Value-Capture Transportation Investments to Build Support
Nashville has studied and developed plans to improve public transportation within increasingly busy corridors for years. Our team studied the existing public transportation plan corridor by corridor, segment by segment to assess what improvements would be made, to what extent, how the various improvements aligned with each other and at what cost. By identifying, grouping, and valuing each core piece of the TIP, distinguishing which parts were most important to different community members, the team was able to better communicate the overall program’s value in terms that stakeholders would appreciate and be willing to support.
For example, a key part of the new transportation improvement plan included the addition of new bus rapid transit (BRT) corridors. BRT requires roadway and adjacent land improvements to support safe and reliable operation. These improvements include new smart traffic technology, new sidewalks and lighting, adjacent improvements to solve drainage issues and in some cases, creates new development and land use opportunities. By breaking down the proposed BRT program improvements into smaller parts, the team was successful in communicating the comprehensive benefits and how they aligned with community stakeholders’ needs. The result was a broad-based coalition that supported the implementation and funding of a defensible TIP.
Nashville Choose How You Move Transportation Improvement Plan
The 15-year TIP “Choose How You Move” plan was structured around four basic neighborhood building blocks — sidewalks, signals, service and safety. It includes 54 miles of “All-Access Corridors” featuring transit priority and significant roadway and signalization improvements. To identify and communicate to local and state officials how the improvements would be funded, HDR supported InfraStrategies in developing a financial model that outlines a long-term funding strategy to develop TIP implementation.
Essential infrastructure like 86 miles of upgraded or new sidewalks, 592 new or upgraded smart traffic signals, 39 miles of Complete Streets projects and 33 miles of additional improvements along high-injury corridors will make it make it safer for people walking, biking, riding or driving around Nashville.
Transit service is expected to improve with more frequent service, shorter wait times and later service hours. New routes will also connect destinations more efficiently. The plan also includes basic facilities required to run a reliable and efficient transit system, including 65 new buses, 285 bus stop enhancements, 12 new transit centers, 17 new park and ride facilities and two bus garages. Also, the plan provides for subsidized transit trips for low-Income residents of Davidson County who qualify.
Enhanced Communication Strategy Focused on Awareness & Benefits
Our strategic communications team helped build a communication plan, including the development of a brand identity for the plan initiative — “Choose How You Move.” A TIP document was produced to explain how the TIP will help all Nashvillians — not just transit users. A key factor in garnering communitywide support was incorporating the experiences of real people representing different groups within the community in the TIP document. We described how their lives would improve with the “Choose How You Move” plan, making it more relatable to a broad cross-section of Nashville and Davidson County.

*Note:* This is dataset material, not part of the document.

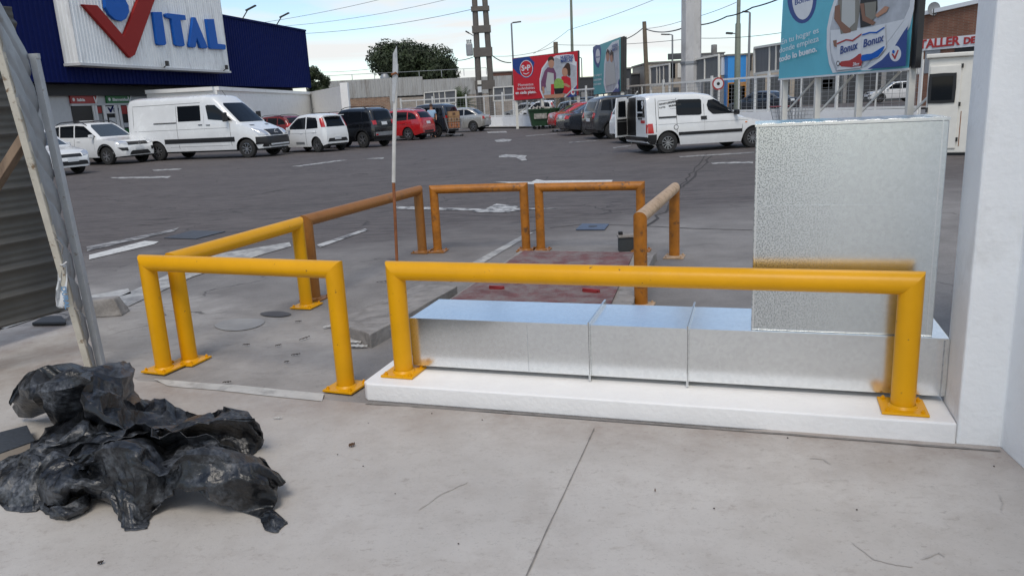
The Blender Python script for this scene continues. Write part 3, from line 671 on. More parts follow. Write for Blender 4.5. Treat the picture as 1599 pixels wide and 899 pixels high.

A timeline and graphic showed how Nashvillians, for the past decade, have consistently expressed in public meetings, surveys and workshops that what matters most are basic infrastructure building blocks like sidewalks. We embedded graphics that highlighted how many minutes Nashvillians can look forward to saving during their commutes and maps to show how the transportation improvements would transform Davidson County.
On Nov. 5, 2024, voters in Nashville overwhelmingly approved the half-penny sales tax increase to fund the “Choose How You Move” plan with 66% of the vote in support. Collection of the new sales tax began in February 2025 providing a dedicated source of revenue for Nashville to invest significant resources to resolve longstanding infrastructure issues in the fast-growing city.